São textos escritos em grego. Não o grego de Platão ou dos grandes escritores da Atenas de quatro séculos atrás.
É um grego meio popular, conhecido como koinê (= “comum”), o grego que se tornou língua franca em todo o Oriente depois da conquista do Império Persa por Alexandre da Macedônia, língua de mercadores e administradores, falado por fenícios, judeus, persas, lídios, cilícios, e, naturalmente, romanos.
Nenhum evangelho é em aramaico. Jesus já se nos aparece traduzido. Tradição muito antiga quer que o evangelho atribuído a Mateus tenha sido escrito, originalmente, em língua semita, hebraico ou aramaico. Os evangelhos de Mateus e Marcos parecem, com efeito, representar uma camada mais antiga da
tradição do que os textos de Lucas e João, visivelmente, elaborações posteriores da Igreja (ou das igrejas) já organizadas litúrgica e teologicamente.
Ao que tudo indica, o de Marcos talvez seja o mais antigo de todos, seu autor, um judeu convertido, vivendo numa comunidade romanizada, talvez, na própria Roma. Seu aproach é o mais popularesco de todos. Em Marcos, Jesus é sobretudo um taumaturgo, um fazedor de milagres, curando a lepra, a febre, a paralisia, a cegueira e expulsando demônios dos possessos.
E a parte propriamente doutrinária, em Marcos, (o pensamento, digamos assim, de Jesus) é sempre expressa numa imagética muito material, ligada ao mundo físico das classes populares da Galiléia.
Já em João, são atribuídas a Jesus teorizações teologicamente tão complexas que sempre se suspeitou, nelas, influências da filosofia grega tardia, desenvolvida nos círculos mais cultos de Alexandria, no Egito, a capital intelectual do Mediterrâneo de então.
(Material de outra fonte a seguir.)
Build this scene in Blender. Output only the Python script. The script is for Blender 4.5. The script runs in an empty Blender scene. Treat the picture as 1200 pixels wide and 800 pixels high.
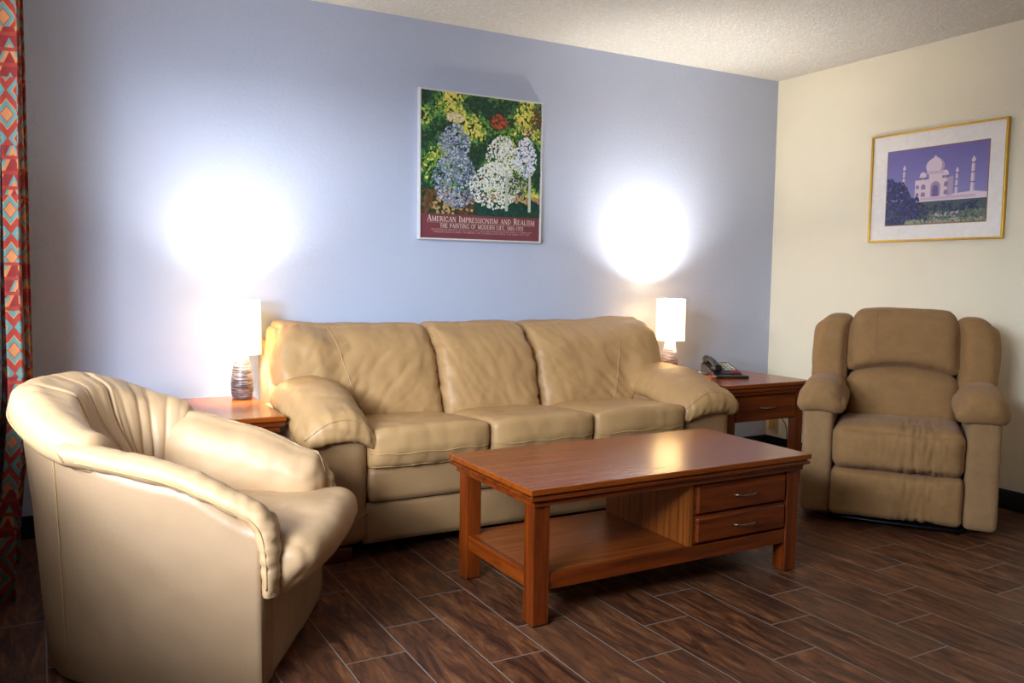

Como se vê, estamos lidando com uma documentação heterogênea, advinda de várias fontes, frequentemente contraditórias.
Como achar o verdadeiro Jesus por trás dessa floresta de versões sobre sua pessoa, feitos e ditos?
Parece óbvio que os evangelhos representem a compilação de tradições transmitidas oralmente no interior da (s) igreja (s) primitiva (s), “feitos e ditos do Senhor”, passados de boca a boca, de orelha a orelha, evidentemente, ampliados e deformados pela imaginação oriental, tão afeita a prodígios.
O próprio caráter fragmentário e descosturado dos evangelhos, enquanto textos, confirma essa hipótese.
Os episódios evangélicos são ligados, praticamente, pela conjunção “e”, o que faz deles uma obra aberta, onde outros episódios poderiam ser insertados, sem dano do conjunto.
“E Jesus disse”. “E Jesus foi”. “E Jesus veio”.
Não resta, porém, a menor dúvida de que, por trás desses ditos e feitos, existiu uma pessoa real, de carne e osso, um rabi da Galiléia, que mudou o mundo como poucos.
A ser verdade tudo o que dizem os Evangelhos, não há nenhum personagem da antiguidade sobre qual saibamos tanto quanto sobre Jesus. Infância, família, formação: detalhes mínimos, que não temos sobre Péricles, Sócrates, Alexandre, César, Augusto, Cícero ou Virgílio.
O impacto que sua vida e doutrina provocaram nos contemporâneos atingiu tal intensidade que, hoje, ainda, vibra.
Talvez, ser Deus seja, apenas, isso.